- Problem to solve: Copy every line that contains the string "wide" from the entries below.

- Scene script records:
[START]
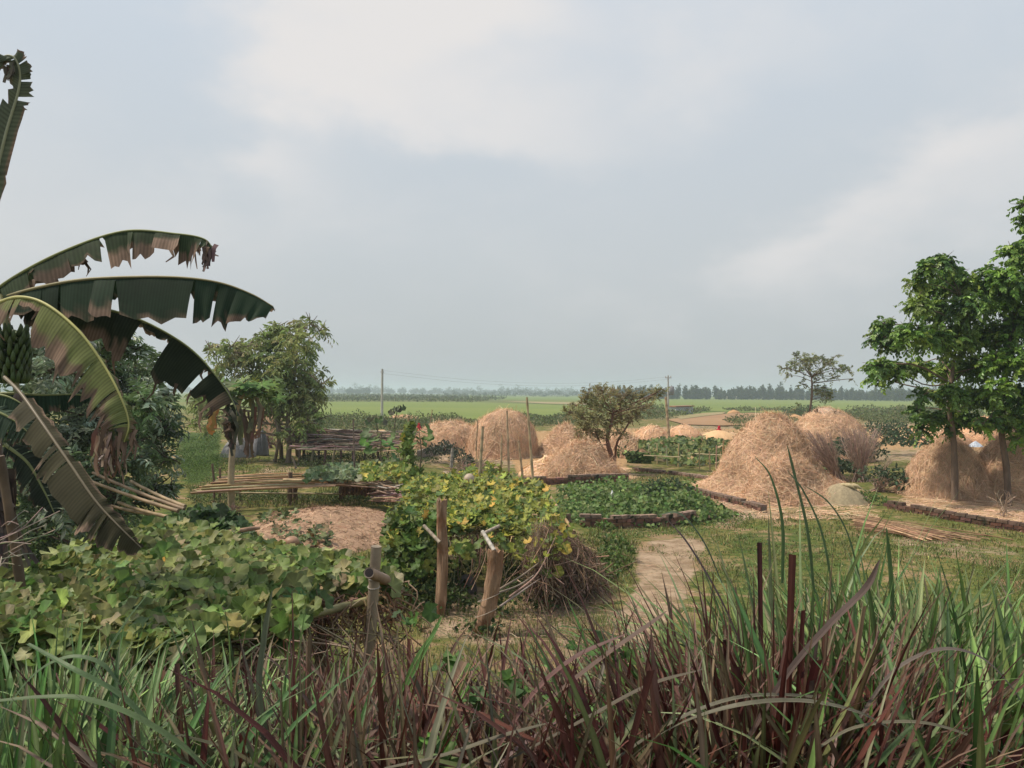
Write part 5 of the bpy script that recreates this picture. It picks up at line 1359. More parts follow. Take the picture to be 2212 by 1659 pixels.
# papaya tree left, with its skirt of dead leaves
pp = thing('papaya_tree', 'papaya tree with a bare pale trunk behind the tip of the drooping banana leaf', 'papaya tree', G(501, 1103))
bb = G(501, 1103); Dp = bb[1]
mb = MB(); tube(mb, spline([bb - [0, 0, 0.1], P(499, 1040, Dp), P(503, 960, Dp), P(512, 880, Dp), P(535, 830, Dp)], 20), np.linspace(0.088, 0.06, 20), (0.34, 0.275, 0.18), 12, rough=0.02); mb.build('trunk', M['cement'], pp)
fb = MB(); sb = MB(); PAL = T_lobed(7, 0.42, 40, 0.05, 0.05)
for k in range(60):
    a = rng.uniform(0, 2 * np.pi); s = P(533 + rng.normal() * 4, 838 + rng.random() * 25, Dp); L_ = rng.uniform(0.35, 0.75)
    e = s + np.array([math.cos(a) * L_, math.sin(a) * L_ * 0.8, rng.uniform(-0.05, 0.45) * L_]); tube(sb, spline([s, (s + e) / 2 + [0, 0, 0.05], e], 6), 0.013, (0.2, 0.22, 0.09), 5, cap=False)
    place(fb, PAL, e[None], np.array([[math.cos(a), math.sin(a), -0.5]]), np.array([[0, -0.5, 0.8]]) + rng.normal(size=(1, 3)) * 0.25, rng.uniform(0.16, 0.29), vary((0.11, 0.165, 0.04), 1, 0.3)[0])
fb.build('crown', M['leaf'], pp); sb.build('leaf_stalk', M['bark'], pp)
db = MB()
for x0, y0_, x1, y1_, w, c in ((470, 880, 462, 930, 0.2, (0.42, 0.24, 0.07)), (515, 880, 520, 950, 0.22, (0.16, 0.14, 0.09)), (548, 855, 545, 930, 0.2, (0.23, 0.22, 0.14)), (556, 880, 545, 950, 0.17, (0.17, 0.11, 0.07)), (530, 890, 534, 980, 0.16, (0.13, 0.09, 0.06)), (480, 905, 486, 940, 0.14, (0.24, 0.23, 0.15)), (440, 870, 430, 905, 0.14, (0.2, 0.2, 0.1))):
    a = P(x0, y0_, Dp + 0.3); b = P(x1, y1_, Dp + 0.25); s = spline([a, (a + b) / 2 + rng.normal(size=3) * 0.04, b], 7)
    for j in range(5): ribbons(db, (s + rng.normal(size=3) * [0.07, 0.06, 0.05])[None] + rng.normal(size=(1, 7, 3)) * 0.025, np.array([w * 0.6]), np.array([[0.1 * rng.normal(), -1, 0.2]]), vary(c, 1, 0.25)[0], (0.6, 0.7))
db.build('dead_leaf', M['leaf'], pp)
# dry leaf skirt on the straw heap under it
mb = MB(); n = 520; px = 555 + rng.normal(size=n) * 13; top = rng.uniform(938, 972, n); pos = P(px, top, 37 + rng.normal(size=n) * 0.3)
d = np.stack([rng.normal(size=n) * 0.25, rng.normal(size=n) * 0.2, -rng.uniform(0.2, 0.7, n)], 1)
ribbons(mb, np.stack([pos, pos + d * 0.5 + rng.normal(size=(n, 3)) * 0.06, pos + d], 1), rng.uniform(0.03, 0.09, n), np.tile([0, -1.0, 0.3], (n, 1)) + rng.normal(size=(n, 3)) * 0.4, pick([(0.2, 0.12, 0.09), (0.3, 0.2, 0.16), (0.12, 0.07, 0.05)], [3, 2, 2], n))
n = 240; px = 540 + rng.normal(size=n) * 8; pos = P(px, rng.uniform(960, 985, n), 36.6 + rng.normal(size=n) * 0.3); d = np.stack([rng.normal(size=n) * 0.12, rng.normal(size=n) * 0.1, -rng.uniform(0.2, 0.5, n)], 1)
ribbons(mb, np.stack([pos, pos + d * 0.5, pos + d], 1), rng.uniform(0.03, 0.08, n), np.tile([0, -1.0, 0.3], (n, 1)) + rng.normal(size=(n, 3)) * 0.4, pick([(0.38, 0.30, 0.24), (0.3, 0.22, 0.17)], [1, 1], n))
tag(mb.build('dry_leaf_heap', M['leaf'], origin=P(550, 985, 37), smooth=False), 'heap of dry brown leaves between the two grey plastic sheets', 'leaf heap')
# platform under the small stack
hp_ = thing('stack_platform', 'small wooden platform carrying the pale straw stack behind the thin trunks', 'platform', G(585, 958))
b = G(585, 958); mb = MB(); box(mb, b + [0, 0.8, 0.45], (1.9, 1.6, 0.1), (0.22, 0.16, 0.12)); mb.build('deck', M['bark'], hp_)
for sx_, sy_ in ((-0.8, 0.1), (0.8, 0.1), (-0.8, 1.5), (0.8, 1.5)):
    mb = MB(); tube(mb, [b + [sx_, sy_, -0.1], b + [sx_, sy_, 0.41]], 0.06, (0.17, 0.12, 0.09), 7); mb.build('leg', M['bark'], hp_)

# ------------------------------------------------------------------ trees
MAHO = [(0.06, 0.11, 0.025), (0.095, 0.16, 0.03), (0.15, 0.215, 0.04), (0.035, 0.07, 0.02)]
b = G(2062, 1085); D = b[1]
tree('mahogany_tree', 'dark leafy roadside tree with one straight slim trunk, left of the slanting trunk', 'tree', b,
     [(2062, 1000), (2058, 930), (2050, 880), (2058, 800), (2068, 720), (2078, 640)], (0.10, 0.028),
     [(2035, 565, 24), (2062, 590, 25), (2000, 580, 22), (1985, 610, 22), (2030, 620, 32), (2085, 615, 30), (1980, 660, 25), (2025, 670, 35), (2090, 665, 39), (2125, 620, 25), (1905, 700, 22), (1925, 735, 29), (1965, 720, 29), (2010, 730, 35), (2065, 735, 39), (2120, 720, 35),
      (1890, 725, 15), (1900, 790, 24), (1935, 800, 27), (1895, 815, 17), (1985, 790, 27), (2040, 800, 32), (2095, 795, 35), (2000, 850, 20), (2060, 850, 30), (2110, 855, 30), (1975, 890, 17), (2010, 905, 22), (2055, 895, 25), (2095, 905, 22), (1985, 925, 12), (2060, 928, 15), (2140, 780, 25)],
     D, OV, 0.14, 12, MAHO, [3, 3, 2, 2], 130, 'glossleaf', (0.19, 0.14, 0.105), 'roadside trees at right', 0.75, 0.36, 0.5, True, 0.2, bright=1.85)
b = G(2178, 1092); D2 = b[1]
tree('mahogany_tree', 'tall bright leafy tree on the slanting trunk, cut off by the right edge', 'tree', b,
     [(2174, 1010), (2162, 920), (2165, 840), (2180, 740), (2205, 600), (2225, 450)], (0.10, 0.028),
     [(2212, 440, 22), (2225, 480, 27), (2190, 545, 27), (2215, 560, 34), (2240, 520, 34), (2140, 590, 27), (2175, 600, 34), (2215, 630, 40), (2160, 650, 34), (2200, 700, 40), (2250, 680, 42), (2165, 730, 30), (2145, 780, 24), (2195, 780, 39), (2240, 780, 42), (2155, 840, 27), (2200, 850, 37), (2240, 870, 37),
      (2170, 890, 24), (2205, 915, 25), (2240, 925, 25), (2122, 915, 15), (2140, 905, 18), (2270, 600, 42), (2280, 740, 42), (2205, 945, 13)],
     D2, OV, 0.14, 12, [(0.07, 0.13, 0.024), (0.11, 0.19, 0.03), (0.16, 0.24, 0.04), (0.035, 0.075, 0.018)], [3, 3, 2.4, 1.6], 105, 'glossleaf', (0.17, 0.125, 0.095), 'roadside trees at right', 0.6, 0.36, 0.5, True, 0.2, bright=1.6)
b = G(1327, 1024); D = b[1]
tree('acacia_tree', 'spreading fine-leaved olive brown tree beside the tousled straw heap', 'tree', b,
     [(1322, 990), (1312, 950), (1320, 915), (1325, 890)], (0.11, 0.04),
     [(1290, 855, 22), (1320, 850, 22), (1350, 855, 24), (1385, 860, 22), (1415, 850, 18), (1430, 842, 12), (1265, 870, 22), (1300, 875, 28), (1340, 880, 28), (1375, 885, 24), (1255, 900, 24), (1290, 905, 26), (1330, 905, 24), (1365, 905, 18), (1235, 890, 14), (1222, 888, 8), (1262, 930, 22), (1290, 940, 18), (1310, 930, 16), (1340, 935, 14),
      (1280, 960, 12), (1250, 945, 12), (1300, 845, 16), (1270, 850, 14), (1240, 875, 10), (1400, 880, 12)],
     D, OV, 0.085, 9, [(0.115, 0.115, 0.05), (0.15, 0.14, 0.06), (0.11, 0.085, 0.05), (0.17, 0.155, 0.08)], [3, 3, 2, 1], 115, 'leaf', (0.19, 0.105, 0.08), None, 0.7, 0.3, 0.2, True, 0.3, bright=1.9,
     extra_stems=(((1322, 1015), [(1310, 985), (1296, 955), (1285, 930)], 0, 0.06), ((1328, 1012), [(1332, 960), (1352, 925), (1368, 895)], 0.1, 0.055)))
b = G(1742, 958); D = b[1]
tree('bare_tree', 'small sparse tree with open branches in front of the wide grey-capped haystack', 'tree', b,
     [(1748, 900), (1754, 850), (1753, 815)], (0.10, 0.045),
     [(1712, 785, 14), (1698, 795, 10), (1735, 780, 16), (1755, 775, 16), (1775, 780, 14), (1795, 785, 16), (1815, 795, 14), (1832, 800, 10), (1745, 800, 14), (1775, 805, 14), (1765, 820, 10), (1725, 800, 10), (1808, 768, 7), (1690, 795, 7), (1720, 768, 8), (1785, 860, 14), (1795, 850, 12), (1780, 838, 9), (1725, 875, 7), (1840, 818, 6), (1715, 885, 6), (1760, 840, 12), (1735, 830, 10), (1778, 848, 10), (1800, 815, 12), (1702, 812, 8), (1750, 778, 16)],
     D, OV, 0.14, 8, [(0.10, 0.12, 0.05), (0.13, 0.14, 0.06), (0.07, 0.085, 0.036)], [3, 2, 2], 34, 'leaf', (0.15, 0.11, 0.085), None, 0.4, 0.34, 0.3, True, 0.3, bright=1.8)
b = G(622, 1000); D = b[1]
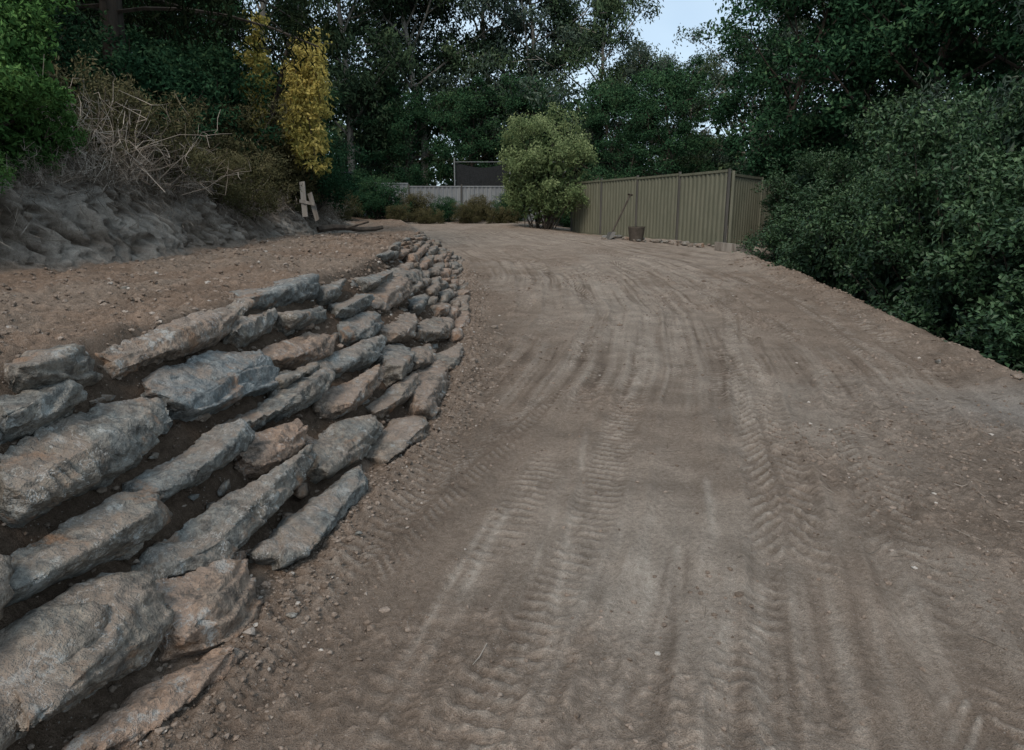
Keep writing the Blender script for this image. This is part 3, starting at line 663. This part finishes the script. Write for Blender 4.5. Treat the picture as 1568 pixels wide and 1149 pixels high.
for i in range(40):
    t=r.uniform(0,1);loose_r(2.7+2.9*t+r.normal(0,.12),20.9-3.9*t+r.normal(0,.2)+.3,r.uniform(.07,.2),r.uniform(.2,.9),.035)
for x,y,s,tn in [(-.96,2.05,.055,.7),(-.83,2.3,.035,.5),(-.7,2.9,.03,.4),(-.42,4.5,.035,.6),(-.35,6,.05,.6),(-.2,7.7,.05,.5),(4.25,4.6,.08,.5),(4.1,5.4,.07,.7),(3.9,6.1,.05,.5),(-2.3,3.1,.035,.6),(-2.6,4.6,.05,.5)]: loose_r(x,y,s,tn,.01)
obj("loose_rocks",P.mesh("loose_rocks",[ROCK],True))
P=Parts();a=np.array([5.05,17.2]);b2=np.array([5.6,16.2]);dd=(b2-a)/2;c=(a+b2)/2
box(P,[c[0],c[1],float(T(c[0],c[1]))+.1],[dd[0],dd[1],-.03],[.04,.025,0],[0,0,.1]);obj("timber_edging",P.mesh("edging",[WOOD]))
# ---------------------------------------------------------------- light, sky, camera
w=bpy.data.worlds.new("World");S.world=w;w.use_nodes=True;nt=w.node_tree;bg=nt.nodes["Background"]
sky=nt.nodes.new('ShaderNodeTexSky');sky.sky_type='NISHITA';sky.sun_disc=False
el,rot=math.radians(48),math.radians(200)
sky.sun_elevation=el;sky.sun_rotation=rot;sky.dust_density=2.0;sky.ozone_density=1.5
tc=N(nt,'ShaderNodeTexCoord');mp=N(nt,'ShaderNodeMapping');mp.inputs['Scale'].default_value=(1,1,2.5);nt.links.new(tc.outputs['Generated'],mp.inputs[0])
cl=mrange(nt,noise(nt,3,3,.6,mp.outputs[0]),.35,.65,.6,.95)
skc=mixc(nt,cl,sky.outputs[0],(5.0,6.3,7.4))
nt.links.new(skc,bg.inputs[0]);bg.inputs[1].default_value=.15
sun=bpy.data.lights.new("sun",'SUN');sun.energy=2.2;sun.angle=math.radians(20);sun.color=(1,.86,.74)
so=bpy.data.objects.new("sun",sun);S.collection.objects.link(so)
dv=Vector((math.sin(rot)*math.cos(el),math.cos(rot)*math.cos(el),math.sin(el)));so.rotation_euler=dv.to_track_quat('Z','Y').to_euler()
cam=bpy.data.cameras.new("camera");cam.lens=24;cam.sensor_width=36;cam.clip_end=1000;cam.clip_start=.05
co=bpy.data.objects.new("camera",cam);S.collection.objects.link(co);co.location=(0,0,1.6);co.rotation_euler=(math.radians(76.9),0,0);S.camera=co
S.view_settings.view_transform='Standard';S.view_settings.look='None';S.view_settings.exposure=0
[END]
- The reply:
tree('bare_tree', 'small sparse tree with open branches in front of the wide grey-capped haystack', 'tree', b,
Keep writing the Blender script for this image. This is part 3, starting at line 663. This part finishes the script. Write for Blender 4.5. Treat the picture as 1568 pixels wide and 1149 pixels high.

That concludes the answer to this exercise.